Bernie Marsden—English guitarist and founding member of the band Whitesnake—has died. The news comes via Whitesnake frontman David Coverdale, who posted a tribute to his former songwriting partner on X. “I’ve just woken up to the awful news that my old friend & former Snake Bernie Marsden has passed,” he wrote. “My sincere thoughts & prayers to his beloved family, friends & fans. A genuinely funny, gifted man, whom I was honored to know & share a stage with.” Marsden was 72, per Deadline.
Marsden grew up in Birmingham, England and spent the first few years of his career bouncing between a number of bands including UFO, Wild Turkey, Cozy Powell’s Hammer, and Babe Ruth.
In late 1977, Marsden auditioned for and helped found the band Whitesnake—initially called David Coverdale’s Whitesnake—with Coverdale, formerly of Deep Purple, and guitarist Micky Moody. “There was an instant rapport between us,” Marsden said of his relationship with Coverdale in a 2020 interview with Louder Sound. “He was like a surrogate brother to me.”
Individually or with Coverdale (and occasionally Moody), Marsden wrote many of the group’s recognizable tracks, including “Fool For Your Loving,” “Walking In The Shadow Of The Blues,” “She’s A Woman,” “Lovehunter,” “Trouble,” “Child of Babylon,” “Rough and Ready,” and the iconic power ballad “Here I Go Again,” which has received numerous “best song” list nods from outlets like Q Magazine, VH1, and Rolling Stone.
“It took maybe two hours,” Marsden said of writing the song in the same Louder Sound interview. “It was the opening sequence that grabbed me, the three opening chords.

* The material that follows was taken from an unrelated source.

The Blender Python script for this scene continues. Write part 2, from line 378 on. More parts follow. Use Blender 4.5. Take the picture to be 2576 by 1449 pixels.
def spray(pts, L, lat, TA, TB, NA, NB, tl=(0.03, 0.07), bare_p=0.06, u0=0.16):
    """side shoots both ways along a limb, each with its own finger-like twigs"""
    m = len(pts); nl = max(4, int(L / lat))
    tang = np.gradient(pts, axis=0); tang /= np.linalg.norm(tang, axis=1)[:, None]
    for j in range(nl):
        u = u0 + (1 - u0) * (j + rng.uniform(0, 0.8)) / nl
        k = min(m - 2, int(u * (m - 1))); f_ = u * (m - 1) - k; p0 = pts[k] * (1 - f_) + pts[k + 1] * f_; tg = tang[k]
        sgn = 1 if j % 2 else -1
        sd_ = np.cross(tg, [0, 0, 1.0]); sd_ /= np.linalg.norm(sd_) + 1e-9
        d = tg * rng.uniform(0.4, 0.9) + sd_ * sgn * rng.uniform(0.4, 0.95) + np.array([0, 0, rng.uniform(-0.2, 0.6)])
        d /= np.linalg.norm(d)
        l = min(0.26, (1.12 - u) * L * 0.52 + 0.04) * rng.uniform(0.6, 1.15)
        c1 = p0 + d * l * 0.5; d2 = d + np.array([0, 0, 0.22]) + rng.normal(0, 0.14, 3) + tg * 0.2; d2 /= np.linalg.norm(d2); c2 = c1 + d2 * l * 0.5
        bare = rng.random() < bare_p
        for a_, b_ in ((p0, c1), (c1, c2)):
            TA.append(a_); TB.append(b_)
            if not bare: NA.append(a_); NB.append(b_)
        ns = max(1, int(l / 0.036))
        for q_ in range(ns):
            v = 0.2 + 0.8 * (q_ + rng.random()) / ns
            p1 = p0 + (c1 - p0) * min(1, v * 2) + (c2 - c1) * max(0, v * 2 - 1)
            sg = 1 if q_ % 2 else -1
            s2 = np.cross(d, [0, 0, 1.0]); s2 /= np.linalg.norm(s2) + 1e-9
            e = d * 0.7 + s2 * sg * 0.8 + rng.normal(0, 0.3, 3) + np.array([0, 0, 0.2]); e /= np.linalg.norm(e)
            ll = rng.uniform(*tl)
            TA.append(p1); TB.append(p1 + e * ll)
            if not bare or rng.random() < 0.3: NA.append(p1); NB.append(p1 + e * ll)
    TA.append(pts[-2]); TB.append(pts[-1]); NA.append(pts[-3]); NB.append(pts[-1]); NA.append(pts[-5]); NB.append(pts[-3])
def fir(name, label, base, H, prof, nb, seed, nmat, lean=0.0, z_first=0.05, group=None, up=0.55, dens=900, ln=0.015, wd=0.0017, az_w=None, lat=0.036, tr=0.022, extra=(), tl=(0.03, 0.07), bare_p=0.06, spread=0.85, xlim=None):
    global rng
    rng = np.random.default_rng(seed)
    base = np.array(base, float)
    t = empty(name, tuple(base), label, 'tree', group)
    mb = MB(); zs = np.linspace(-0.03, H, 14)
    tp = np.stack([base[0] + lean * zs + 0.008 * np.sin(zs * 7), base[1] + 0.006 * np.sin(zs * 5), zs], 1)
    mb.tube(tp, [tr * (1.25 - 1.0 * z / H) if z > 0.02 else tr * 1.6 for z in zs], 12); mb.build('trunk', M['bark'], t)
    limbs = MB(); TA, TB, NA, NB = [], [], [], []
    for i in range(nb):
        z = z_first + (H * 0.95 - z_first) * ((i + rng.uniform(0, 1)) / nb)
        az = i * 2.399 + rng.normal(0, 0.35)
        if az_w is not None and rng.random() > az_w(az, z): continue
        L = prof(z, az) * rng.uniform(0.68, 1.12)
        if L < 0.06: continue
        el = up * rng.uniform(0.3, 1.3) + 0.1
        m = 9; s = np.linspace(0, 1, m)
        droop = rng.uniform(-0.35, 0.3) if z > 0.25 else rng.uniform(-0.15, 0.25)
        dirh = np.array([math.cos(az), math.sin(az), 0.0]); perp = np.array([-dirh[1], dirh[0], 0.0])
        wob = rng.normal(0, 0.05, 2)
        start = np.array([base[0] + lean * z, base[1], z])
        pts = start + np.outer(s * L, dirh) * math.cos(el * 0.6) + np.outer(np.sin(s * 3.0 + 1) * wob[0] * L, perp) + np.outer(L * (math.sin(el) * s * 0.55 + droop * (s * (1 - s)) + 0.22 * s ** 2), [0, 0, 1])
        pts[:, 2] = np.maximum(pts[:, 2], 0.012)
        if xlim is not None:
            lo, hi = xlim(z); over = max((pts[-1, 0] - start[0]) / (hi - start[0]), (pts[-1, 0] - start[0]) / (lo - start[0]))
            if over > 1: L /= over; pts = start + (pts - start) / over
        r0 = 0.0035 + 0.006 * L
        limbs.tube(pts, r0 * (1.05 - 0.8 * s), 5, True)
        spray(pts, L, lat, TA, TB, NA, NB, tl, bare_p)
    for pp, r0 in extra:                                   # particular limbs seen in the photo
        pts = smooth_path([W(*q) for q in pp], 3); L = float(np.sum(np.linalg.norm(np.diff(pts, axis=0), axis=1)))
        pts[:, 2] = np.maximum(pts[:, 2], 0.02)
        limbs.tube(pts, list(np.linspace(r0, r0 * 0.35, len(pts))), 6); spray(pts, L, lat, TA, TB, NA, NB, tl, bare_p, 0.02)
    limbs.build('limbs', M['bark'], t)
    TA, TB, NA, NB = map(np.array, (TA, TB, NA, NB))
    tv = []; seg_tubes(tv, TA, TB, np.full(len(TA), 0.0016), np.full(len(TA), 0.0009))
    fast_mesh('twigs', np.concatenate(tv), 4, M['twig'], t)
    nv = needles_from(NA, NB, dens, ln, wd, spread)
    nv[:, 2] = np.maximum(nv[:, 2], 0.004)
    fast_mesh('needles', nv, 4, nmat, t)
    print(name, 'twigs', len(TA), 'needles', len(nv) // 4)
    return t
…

I had the melody in my head, and when I played it to Jon Lord he had a certain look in his eye. He made me play it again and then said: “You’re a clever little sod, aren’t you That’s the hook. I’ll do the intro.”
In total, Marsden played on one EP, five albums, and one live album for the band, before leaving to pursue a number of solo projects shortly after the release of 1982's Saints And Sinners. He also released an autobiography called Where’s My Guitar in 2017.